I and my husband our proud to include ourselves among the rapidly growing number of parents who recognize that we can raise and educate our children in the context of a home based environment. And I am very thankful that we never had to burn out of a school in order to make this wonderful discovery.
As always, anyone who is interested in finding out more about the rich option of Jewish homeschooling may feel free to send me an email at shozo (at) earthlink (dot) net.
Try chinuch.org for educational materials and there are some e-mail groups for frum homeschoolers. I did this (involuntarily) briefly on 2 occasions, but couldn’t really provide the social environment so the kids went back to yeshiva.

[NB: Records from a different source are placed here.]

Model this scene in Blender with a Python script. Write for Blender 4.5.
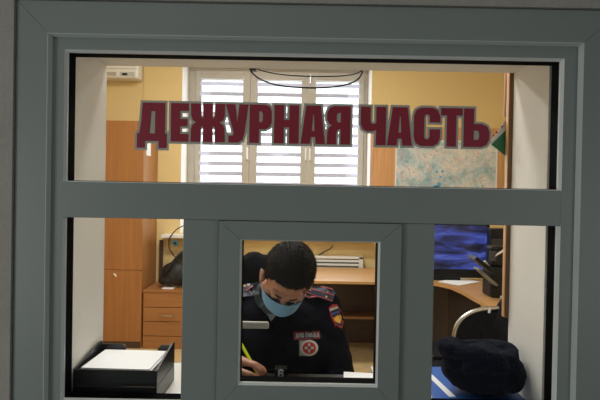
import bpy, bmesh, math, random
from mathutils import Vector, Matrix, noise
from mathutils.geometry import tessellate_polygon
from mathutils.bvhtree import BVHTree
random.seed(7)
R = math.radians
for o in list(bpy.data.objects): bpy.data.objects.remove(o)
S = bpy.context.scene
C = S.collection
# ------------------------------------------------------------ camera
F = 520.0
EYE = Vector((0, 0, 1.38))
cd = bpy.data.cameras.new('camera'); cam = bpy.data.objects.new('camera', cd); C.objects.link(cam)
cd.sensor_width = 36; cd.lens = F * 36 / 600; cd.clip_start = 0.02
CR = Matrix.Rotation(R(90 - 0.66), 4, 'X') @ Matrix.Rotation(R(1.05), 4, 'Z')
cam.matrix_world = Matrix.Translation(EYE) @ CR
S.camera = cam
# ------------------------------------------------------------ world, light, exposure
w = bpy.data.worlds.new('world'); S.world = w; w.use_nodes = True
bgn = w.node_tree.nodes['Background']
bgn.inputs[0].default_value = (0.90, 0.95, 1.0, 1); bgn.inputs[1].default_value = 2.6
def area(name, loc, rot, sx, sy, power, col):
    l = bpy.data.lights.new(name, 'AREA'); l.shape = 'RECTANGLE'; l.size = sx; l.size_y = sy
    l.energy = power; l.color = col
    o = bpy.data.objects.new(name, l); C.objects.link(o); o.location = loc; o.rotation_euler = rot
    return o
area('daylight_through_back_window', (-0.23, 5.24, 1.80), (R(-90), 0, 0), 1.7, 1.55, 20, (0.92, 0.96, 1.0))
area('office_ceiling_light', (-0.35, 3.35, 2.93), (0, 0, 0), 1.2, 0.3, 43, (1.0, 0.97, 0.93))
area('office_front_ceiling_light', (-0.3, 2.05, 2.93), (0, 0, 0), 1.2, 0.3, 23, (1.0, 0.98, 0.95))
area('corridor_ceiling_light', (-0.6, -1.2, 2.78), (0, 0, 0), 1.2, 0.3, 1.5, (0.96, 1.0, 0.97))
area('corridor_left_fill_light', (-2.25, -0.7, 1.05), (0, R(-90), 0), 1.2, 1.1, 25, (0.95, 0.99, 1.0))  # added fill from the left; the corridor wall has no window there
area('corridor_right_fill_light', (2.15, -1.25, 1.0), (0, R(90), 0), 1.2, 1.0, 12, (0.95, 0.99, 1.0))  # added fill lighting the frame from the right, no window behind it
S.view_settings.view_transform = 'Standard'; S.view_settings.look = 'None'
S.view_settings.gamma = 1; S.view_settings.use_curve_mapping = False
S.view_settings.exposure = 0.0

# ------------------------------------------------------------ place from the photo
def ray(px, py):
    return (CR.to_3x3() @ Vector(((px - 300) / F, (200 - py) / F, -1))).normalized()
def P(px, py, Y):
    d = ray(px, py); return EYE + d * (Y / d.y)
def PX(px, Y, py=200): return P(px, py, Y).x
def PZ(py, Y, px=300): return P(px, py, Y).z
def onz(px, py, z):
    d = ray(px, py); return EYE + d * ((z - EYE.z) / d.z)

# ------------------------------------------------------------ materials
def srgb(r, g, b):
    f = lambda c: (c / 12.92 if c <= .04045 else ((c + .055) / 1.055) ** 2.4)
    return (f(r / 255), f(g / 255), f(b / 255), 1)
def mat(name, col, rough=.5, metal=0., var=.06, vscale=6., bump=0., bscale=60., sheen=0., spec=.5, coat=0.):
    m = bpy.data.materials.new(name); m.use_nodes = True; nt = m.node_tree; N = nt.nodes; L = nt.links
    b = N['Principled BSDF']; b.inputs['Roughness'].default_value = rough; b.inputs['Metallic'].default_value = metal
    b.inputs['Specular IOR Level'].default_value = spec
    b.inputs['Coat Weight'].default_value = coat
    if sheen: b.inputs['Sheen Weight'].default_value = sheen; b.inputs['Sheen Roughness'].default_value = .4
    tc = N.new('ShaderNodeTexCoord'); nz = N.new('ShaderNodeTexNoise'); nz.inputs['Scale'].default_value = vscale
    nz.inputs['Detail'].default_value = 4
    L.new(tc.outputs['Object'], nz.inputs['Vector'])
    cr = N.new('ShaderNodeValToRGB'); c = Vector(col[:3])
    cr.color_ramp.elements[0].position = .3; cr.color_ramp.elements[1].position = .7
    cr.color_ramp.elements[0].color = (*(c * (1 - var)), 1); cr.color_ramp.elements[1].color = (*[min(1, v * (1 + var)) for v in c], 1)
    L.new(nz.outputs['Fac'], cr.inputs[0]); L.new(cr.outputs[0], b.inputs['Base Color'])
    if bump:
        n2 = N.new('ShaderNodeTexNoise'); n2.inputs['Scale'].default_value = bscale; n2.inputs['Detail'].default_value = 5
        L.new(tc.outputs['Object'], n2.inputs['Vector'])
        bp = N.new('ShaderNodeBump'); bp.inputs['Strength'].default_value = bump; bp.inputs['Distance'].default_value = .01
        L.new(n2.outputs['Fac'], bp.inputs['Height']); L.new(bp.outputs[0], b.inputs['Normal'])
    return m
def woodmat(name, col, dark=.78, rough=.42, axis=2, scale=14):
    m = mat(name, col, rough); nt = m.node_tree; N = nt.nodes; L = nt.links; b = N['Principled BSDF']
    tc = N.new('ShaderNodeTexCoord'); mp = N.new('ShaderNodeMapping')
    sc = [scale * 3, scale * 3, scale * 3]; sc[axis] = scale * .12; mp.inputs['Scale'].default_value = sc
    nz = N.new('ShaderNodeTexNoise'); nz.inputs['Scale'].default_value = 1.0; nz.inputs['Detail'].default_value = 6
    nz.inputs['Distortion'].default_value = .6
    L.new(tc.outputs['Object'], mp.inputs[0]); L.new(mp.outputs[0], nz.inputs['Vector'])
    cr = N.new('ShaderNodeValToRGB'); c = Vector(col[:3])
    cr.color_ramp.elements[0].position = .35; cr.color_ramp.elements[1].position = .65
    cr.color_ramp.elements[0].color = (*(c * dark), 1); cr.color_ramp.elements[1].color = (*[min(1, v * 1.08) for v in c], 1)
    L.new(nz.outputs['Fac'], cr.inputs[0]); L.new(cr.outputs[0], b.inputs['Base Color'])
    return m
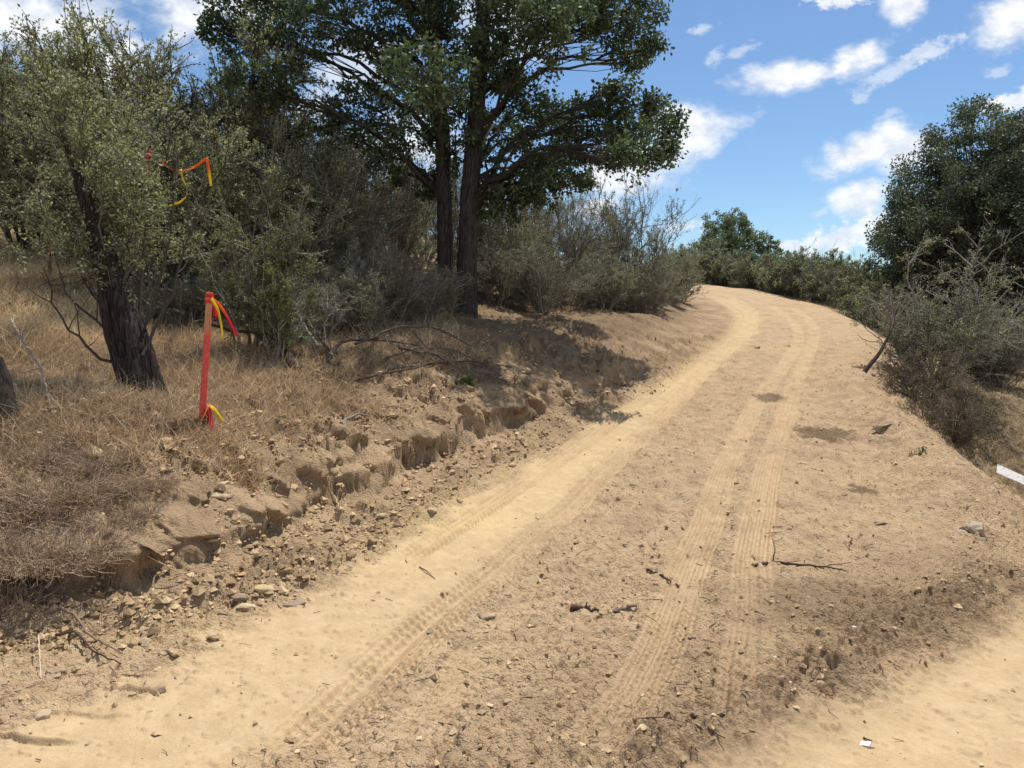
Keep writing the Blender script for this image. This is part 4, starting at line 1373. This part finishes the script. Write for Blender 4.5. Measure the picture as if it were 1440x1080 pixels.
# ------------------------------------------------------------------ leaning shaggy trunk
def leaning_tree():
    g = np.random.default_rng(801)
    D = 7.1
    o0 = hit(200, 556)
    D = o0[1]
    o0[2] = gz(o0[0], D) - .02
    o = empty('leaning_tree', o0, 'leaning dead trunk with shaggy dark bark left of the red stake', 'tree trunk')
    P = path3([at(206, 575, D), at(190, 500, D + .02), at(165, 420, D + .05), at(140, 340, D + .1), at(112, 255, D + .15), at(90, 195, D + .2), at(82, 160, D + .25)], 44) - o0
    Rr = np.interp(np.linspace(0, 1, 44), [0, .05, .12, .35, .5, .6, .8, 1], [.25, .18, .15, .12, .092, .055, .035, .012])
    G = Geo()
    rough_trunk(G, P, Rr, 26, .17, 3)
    # shaggy strips of bark hanging along it
    n = 90
    k = g.integers(2, 26, n)
    a = g.uniform(0, 6.28, n)
    off = np.stack([np.cos(a), np.sin(a), 0 * a], 1)
    L = g.integers(4, 12, n)
    st = []
    for j in range(n):
        kk = np.linspace(k[j], min(k[j] + L[j], 40), 5)
        pts = np.stack([np.interp(kk, np.arange(44), P[:, c]) for c in range(3)], 1)
        rr = np.interp(kk, np.arange(44), Rr)
        tw = a[j] + np.linspace(0, g.normal(0, .25), 5)
        pts = pts + np.stack([np.cos(tw), np.sin(tw), 0 * tw], 1) * (rr * g.uniform(.95, 1.12))[:, None]
        st.append(pts)
    G.tubes(np.array(st), np.linspace(.006, .013, 5)[None].repeat(n, 0), 4, pal(g, n, DARKW, .2))
    G.build('trunk', M_SHAG, o)
    G = Geo()
    P2 = path3([at(192, 560, D), at(172, 500, D - .02), at(155, 440, D), at(148, 380, D + .05), at(142, 330, D + .1)], 24) - o0
    rough_trunk(G, P2, np.linspace(.12, .05, 24), 14, .15, 7)
    G.build('side_trunk', M_SHAG, o)
    G = Geo()
    for q in ([(203, 515), (165, 480), (120, 440), (85, 400), (72, 340)], [(205, 505), (170, 455), (135, 420), (110, 380), (98, 320)],
              [(195, 490), (160, 440), (125, 400), (100, 350), (90, 290)], [(185, 525), (140, 500), (100, 470), (75, 430), (60, 380)],
              [(178, 470), (150, 420), (128, 360), (118, 300), (120, 230)], [(190, 470), (200, 400), (205, 320), (200, 250), (190, 190)],
              [(200, 500), (230, 440), (250, 390), (262, 340), (280, 290)], [(196, 480), (225, 400), (240, 330), (246, 260), (250, 200)]):
        pts = path3([at(x, y, D - .05 + g.normal(0, .06) + .0015 * (550 - y)) for x, y in q], 10) - o0
        pts[1:] += g.normal(0, .012, (9, 3))
        G.tubes(pts[None], np.linspace(.016, .005, 10)[None], 5, np.array([[.075, .06, .05]]))
        ch = curves(g, pts[g.integers(3, 10, 6)], nrm(g.normal(0, .5, (6, 3)) + np.array([-.1, 0, .6])), g.uniform(.2, .5, 6), 5, .1, .05)
        G.tubes(ch, np.linspace(.006, .002, 5)[None].repeat(6, 0), 4, pal(g, 6, DARKW, .2))
    k = g.integers(15, 38, 46)
    br = curves(g, P[k], nrm(g.normal(0, .7, (46, 3)) + np.array([0, .15, .75])), g.uniform(.4, .95, 46), 6, .02, .05)
    G.tubes(br, np.linspace(.010, .003, 6)[None].repeat(46, 0), 4, pal(g, 46, DARKW, .2))
    i = g.integers(0, 46, 420)
    b, tn = interp_pts(br, i, g.uniform(.2, 1, 420))
    tw = curves(g, b, nrm(tn + g.normal(0, .7, (420, 3))), g.uniform(.12, .4, 420), 4, .1, .05)
    G.tubes(tw, np.linspace(.003, .0015, 4)[None].repeat(420, 0), 3, pal(g, 420, DARKW, .2))
    G.build('branchwork', M_TWIG, o)
    F = Geo()
    n = 15000
    i = g.integers(0, 420, n)
    b, tn = interp_pts(tw, i, g.uniform(0, 1, n))
    b = b + g.normal(0, .02, b.shape)
    D_, S_, L_, W_ = rand_leaves(g, b, tn, .030, .55)
    F.leaves(b, D_, S_, L_, W_, pal(g, n, OLIVE, .2))
    F.build('foliage', M_LEAF, o)


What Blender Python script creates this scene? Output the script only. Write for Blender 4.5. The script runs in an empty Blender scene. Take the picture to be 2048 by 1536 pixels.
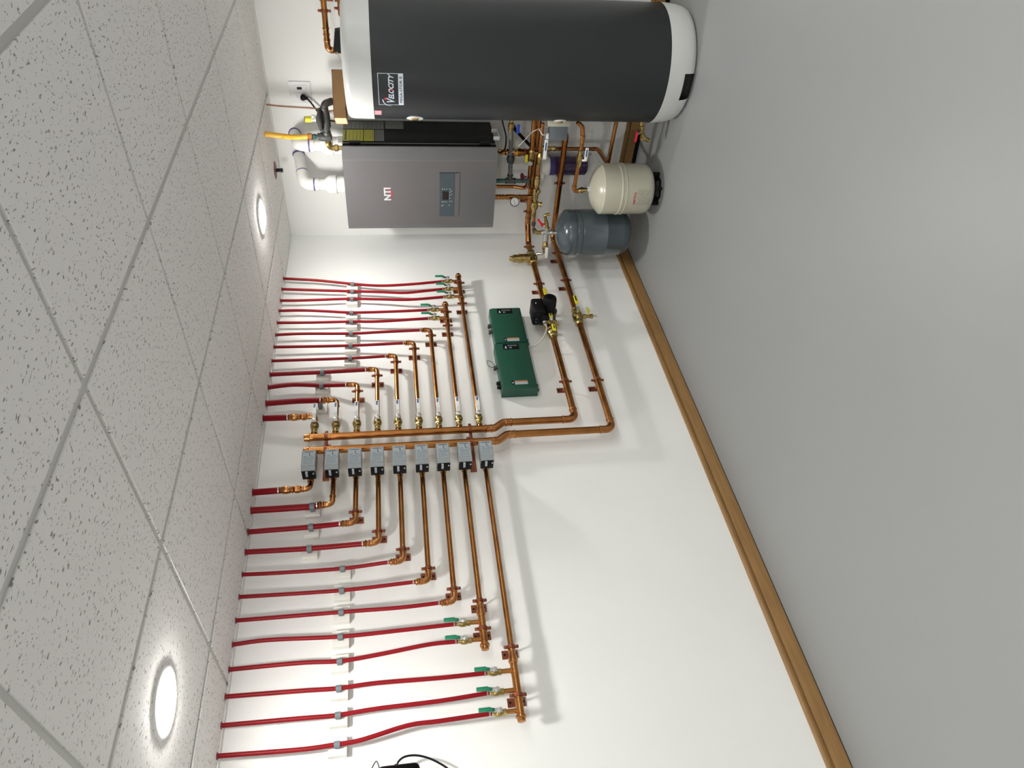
import bpy, bmesh, math, random
from mathutils import Vector, Matrix
random.seed(7)
SC = bpy.context.scene
COL = SC.collection
PI = math.pi

# ------------------------------------------------------------------ camera
cam_data = bpy.data.cameras.new('camera')
cam = bpy.data.objects.new('camera', cam_data)
COL.objects.link(cam)
cam_data.sensor_width = 36.0
cam_data.lens = 1441.06 / 2048 * 36.0
cam_data.clip_start = 0.02
R3 = ((0.07822365, 0.70848383, 0.70137845),
      (-0.13754481, 0.70447581, -0.6962724),
      (-0.98740189, -0.042006, 0.15255494))
cam.matrix_world = Matrix(((R3[0][0], R3[0][1], R3[0][2], 2.6974),
                           (R3[1][0], R3[1][1], R3[1][2], -4.1134),
                           (R3[2][0], R3[2][1], R3[2][2], 1.5408),
                           (0, 0, 0, 1)))
SC.camera = cam

# ------------------------------------------------------------------ world and exposure
w = bpy.data.worlds.new('world'); SC.world = w; w.use_nodes = True
w.node_tree.nodes['Background'].inputs[0].default_value = (0.9, 0.95, 1.0, 1)
w.node_tree.nodes['Background'].inputs[1].default_value = 0.05
SC.view_settings.view_transform = 'Standard'
SC.view_settings.look = 'None'
SC.view_settings.gamma = 1.0
SC.view_settings.use_curve_mapping = False
SC.view_settings.exposure = 0.74
LAMP = 215.0           # emission of every ceiling downlight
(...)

Now that this has happened, it is my very humble opinion that you show the correct side of Torah through helping guide their family through finding and fulfilling goals for their family (not for Yenem) in their homeschooling, both halachically and hashkafically. You could offer a friendly ear to listen about goal-making and perhaps help find tutors (if needed) and let them know about the myriad (ok, a small myriad) of resources for frum home education. Hatzlacha in doing the right thing!
1. The same priority-related issues discussed above in the school chinuch context are also pertinent to the student’s home, where the basis of his chinuch is formed.
2. Are parents and schools pushing each other to adopt skewed priorities?
3. Are our schools really community schools or are they essentially private businesses operating in the community with no particular community guidance?